The Community Barometer is a further development of the Trust Barometer developed by Lars Trägårdh at Marie Cederschiöld University in collaboration with LF Research Foundation. In 2023, Trägårdh moved to Institute for Housing and Urban Research (IBF) and began work on the new Community Barometer. The aim of the project is to examine trust and security at the local community level in order to deepen the knowledge generated by national-level studies. The idea is to better investigate the relationships between trust and factors such as diversity and inequality, as well as to gain a deeper understanding of how trust and security vary across municipalities and urban districts in Sweden. Since the move to IBF, the Community Barometer has been revised and updated to maintain continuity with earlier iterations while also enabling new perspectives on both new and longstanding challenges and research questions. Its scope has expanded to include more municipalities and districts.

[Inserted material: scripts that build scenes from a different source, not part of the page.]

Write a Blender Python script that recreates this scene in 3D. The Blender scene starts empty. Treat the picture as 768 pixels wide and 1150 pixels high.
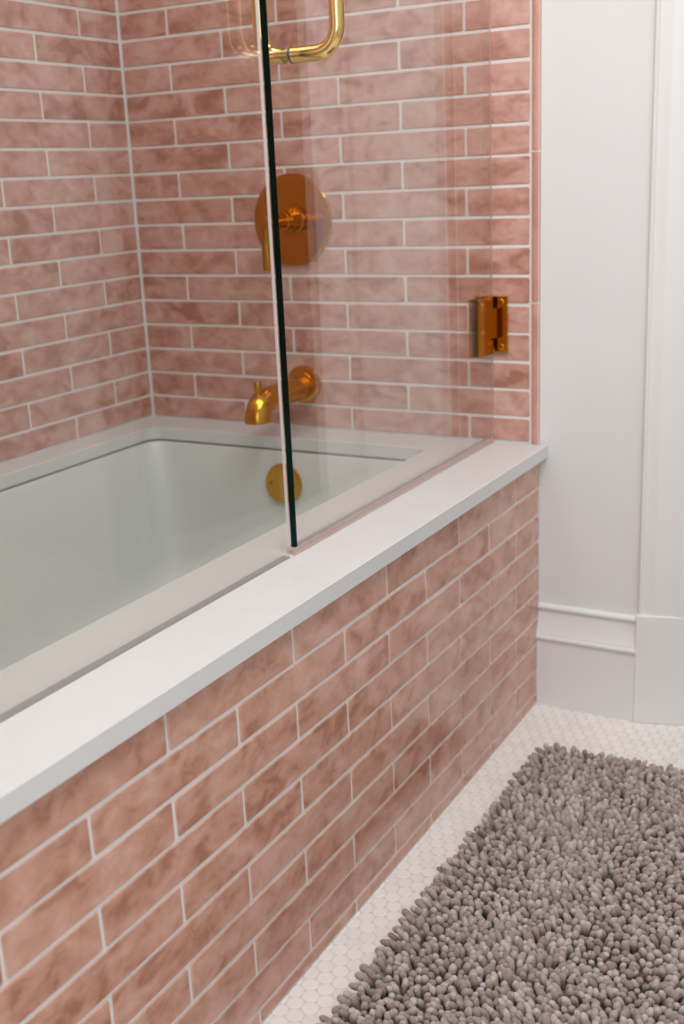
import bpy, bmesh, math, random
from mathutils import Vector, Matrix
random.seed(11)
sc = bpy.context.scene
COL = sc.collection
PI = math.pi

# ------------------------------------------------------------------ materials
def new_mat(name):
    m = bpy.data.materials.new(name); m.use_nodes = True
    nt = m.node_tree; nt.nodes.clear()
    out = nt.nodes.new('ShaderNodeOutputMaterial')
    return m, nt, out
def N(nt, typ, **kw):
    n = nt.nodes.new(typ)
    for k, v in kw.items():
        if k.startswith('i_'):
            key = k[2:]
            n.inputs[int(key) if key.isdigit() else key.replace('_', ' ')].default_value = v
        else: setattr(n, k, v)
    return n
def L(nt, a, b): nt.links.new(a, b)
def coords(nt, scale=(1, 1, 1)):
    tc = N(nt, 'ShaderNodeTexCoord'); mp = N(nt, 'ShaderNodeMapping')
    mp.inputs['Scale'].default_value = scale
    L(nt, tc.outputs['Object'], mp.inputs['Vector']); return mp.outputs['Vector']
def noise(nt, vec, scale, detail=2, rough=.5, dist=0, dim='3D'):
    n = N(nt, 'ShaderNodeTexNoise'); n.noise_dimensions = dim
    n.inputs['Scale'].default_value = scale; n.inputs['Detail'].default_value = detail
    n.inputs['Roughness'].default_value = rough; n.inputs['Distortion'].default_value = dist
    L(nt, vec, n.inputs['Vector']); return n
def ramp(nt, fac, stops):
    r = N(nt, 'ShaderNodeValToRGB'); e = r.color_ramp.elements
    while len(e) < len(stops): e.new(.5)
    for el, (p, c) in zip(e, stops):
        el.position = p; el.color = (*c, 1) if len(c) == 3 else c
    L(nt, fac, r.inputs['Fac']); return r
def bump(nt, h, strength, dist):
    b = N(nt, 'ShaderNodeBump'); b.inputs['Strength'].default_value = strength
    b.inputs['Distance'].default_value = dist; L(nt, h, b.inputs['Height']); return b.outputs['Normal']

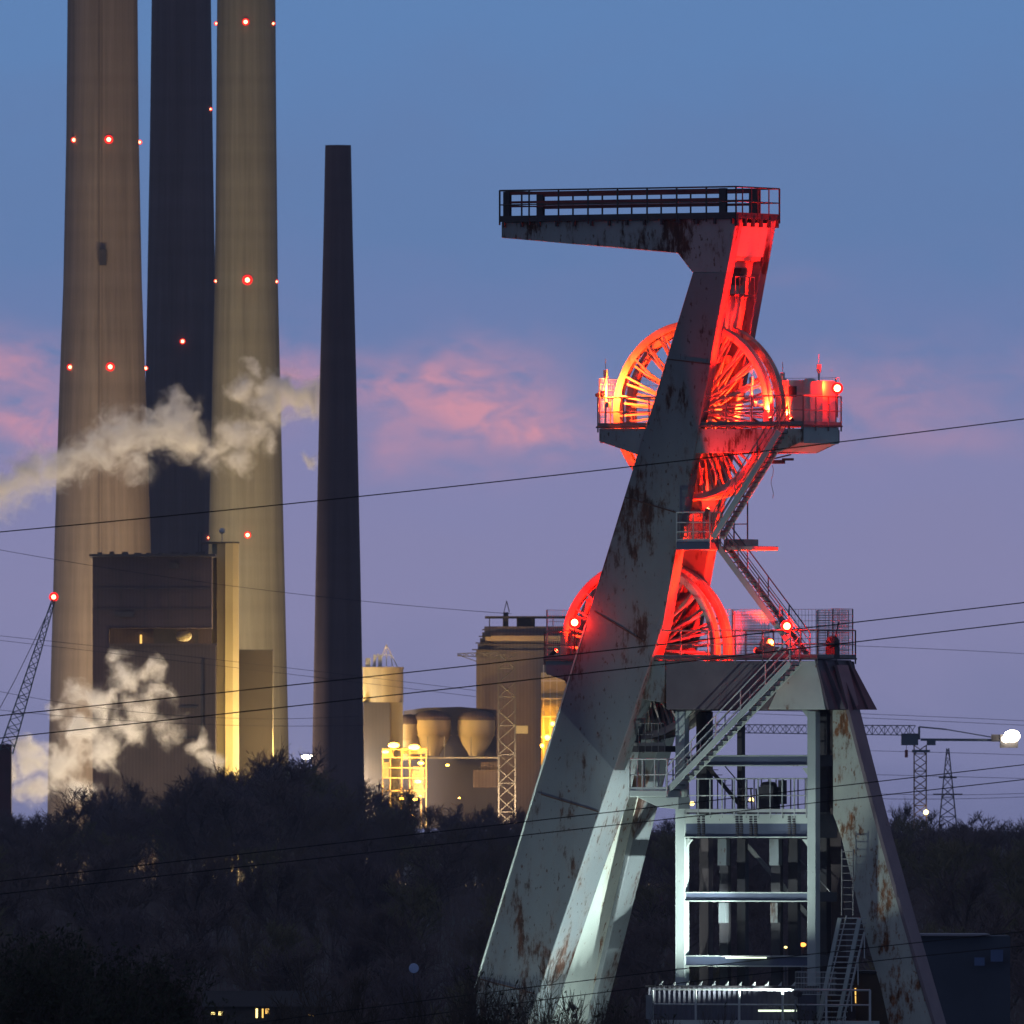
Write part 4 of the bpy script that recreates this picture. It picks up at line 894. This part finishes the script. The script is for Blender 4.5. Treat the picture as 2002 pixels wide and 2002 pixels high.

A quantitative population survey has been conducted by Statistics Sweden (SCB) on four occasions (2009, 2017, 2020, and 2024), initially in 33 municipalities and now in around fifty municipalities, as well as districts in Malmö, Stockholm, Helsingborg, Norrköping, and Uppsala. This recurring survey has been complemented by ethnographic in-depth studies in a selection of eight local communities.

Questions inspired by the work of social psychologist Jonathan Haidt—aimed at understanding polarization and why people hold widely differing views about right and wrong and about solutions to societal challenges—were also added. This “Moral Foundations Theory” was popularized in the book The Righteous Mind (Haidt, 2012). In light of a deteriorating global environment, the concept of security was broadened to include perceptions of the risk of threats of a more national character, such as disinformation and armed conflict. Analogous to earlier questions concerning confidence in society’s ability to withstand and manage local threats—such as crime and deficiencies in welfare—corresponding questions addressing these national threats were also included. As a complement to earlier questions focusing on collective action at the local level, new questions concerning willingness to defend the country were introduced as a measure of collective action at the national level. Finally, additional questions were included to capture people’s perceived social distance and their relationship to one another, as well as to the shared collective: the nation and citizenship.